HUMOR: All things begin and end with bruschetta for Krider

My wife loves bruschetta. I mean she really loves it. Like, if it came down to sex or bruschetta, well, I’d be a very lonely guy every time. The problem with bruschetta, besides its being more popular than sex with me, is that it goes on bread. It turns out bread has something inside it called gluten, and after living my entire life eating peanut butter and jelly on Wonder Bread, I’m now being told gluten, and thus bread, is the most dangerous element on the planet.

I am having a difficult time with this whole gluten is evil concept since I got this far along in my life eating a sandwich made with dangerous bread EVERY SINGLE DAY! That’s right, every day I eat a sandwich. In fact, most days I eat two sandwiches, and for dinner with my wife, well, we gotta have bruschetta, which means more of that deadly substance: bread. So why now in the two thousand and teens has everyone finally decided that bread is the worst thing you can eat?

The answer is: because we are all fat. Yup, we’re all fat pigs. Myself included. In fact, I am the poster boy for bread belly. I thought it was a beer belly but it turns out, inside every beer, which is made with yeast, is a loaf of bread.

Confused? Yeah, I was too, until I watched a documentary that explained it to me like this: Your big fat mouth takes a big fat sandwich and it shoves that big fat sandwich made with delicious white bread into your stomach. Your ill-informed brain says, “That was just a sandwich, not a hot fudge sundae, not a candy bar, so we shouldn’t get fat. Very healthy things coming down the throat, nothing to worry about here, just a sandwich.” Your body says, “Hello sandwich, what do have for me? White bread! Awesome, we are going to convert that bread to glucose for energy exactly like we would pure sugar.” If you can’t follow along I’ll give you the Reader’s Digest version. It means go ahead and eat three of your favorite candy bars for lunch because your foot-long sandwich will put the same amount of glucose into your body.

What is glucose, you ask? That is the stuff that you don’t burn after lunch while sitting at your desk, checking emails, and updating your Facebook status with pictures of the sandwich you just ate. Glucose is the stuff that is stored as fat. That is why we are all totally fat. Bruschetta is why we are all fat. So what is the answer? Stop eating bruschetta? That can’t be an actual option, right? How will I live without bread and bruschetta?

The more important question is, how long will I live sucking down sandwiches every day? Or how fat can I actually get? It turns out pretty damn fat. I decided to test these quack doctor theories about white bread/gluten/glucose and I ate as much bread as I could and gobbled up as much bruschetta as possible. It was the best experiment of my life because I love sandwiches. I don’t prefer them more than my wife, whom I love, but I love them enough to tip the scales at over 200 pounds (I’m a short dude, so 200 makes me a square shape with no neck). I found that pizza washed down with beer four nights a week helped me push my experiment along, and I quickly added pound after pound, thus becoming quite the fat guy.

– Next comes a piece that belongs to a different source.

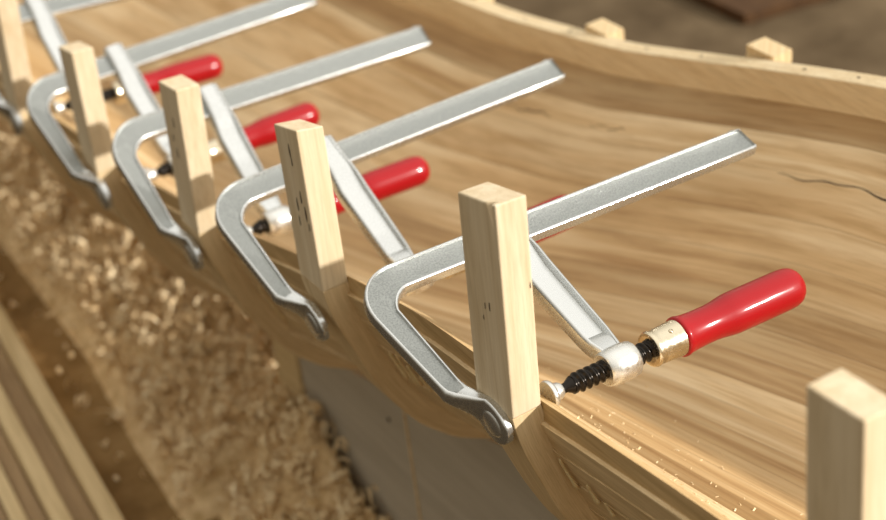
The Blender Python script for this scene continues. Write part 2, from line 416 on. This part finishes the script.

Then the party had to stop. I got to a point where I was out of breath just trying to tie my shoes, which is pretty embarrassing. I couldn’t tell if my fly was up, because I couldn’t see that part of my body due to my big bread belly. Damn bruschetta was trying to kill me. That meant I had to go on a no-bread diet. This was difficult for two reasons. The first reason is because bread/wheat/gluten is in everything at the store except for beef jerky and tofu. I ain’t eatin’ no tofu.

The second reason quitting bread was hard was because my wife wanted to go out to an Italian restaurant twice a week and order her favorite appetizer, bruschetta. So I have to go to really nice Italian restaurants where they put bread and butter on the table, then bring out bruschetta for an appetizer, and then only offer pasta for a meal (which is bread for those of you who don’t know—I didn’t know, it doesn’t look like Wonder Bread to me). The only thing I can order at an Italian restaurant is salad, and then it comes covered in croutons (which again, is bread—I actually knew this one).

Trying not to eat bread is very difficult for me. I feel as if I am addicted to bread. I need bread to live. I dream about pizza. I love the smell of fresh baked French bread. I look at crackers and begin to salivate.

From this process, I have more compassion for drug addicts. If it is this hard to give up Wonder Bread, I can only imagine how hard it is to give up cocaine. Although cocaine isn’t served in a round shape, covered in marinara sauce, pepperoni, and cheese. Cocaine isn’t in the cereal aisle disguised as Cap’n Crunch’s Crunch Berries. They don’t put three pieces of cocaine in a Big Mac at McDonald’s, but they do give you three buns. You actually have to go find a drug dealer and break the law to do cocaine. I only have to look in my pantry to do bread. You know what? I take this all back. Bruschetta is way harder to quit than cocaine.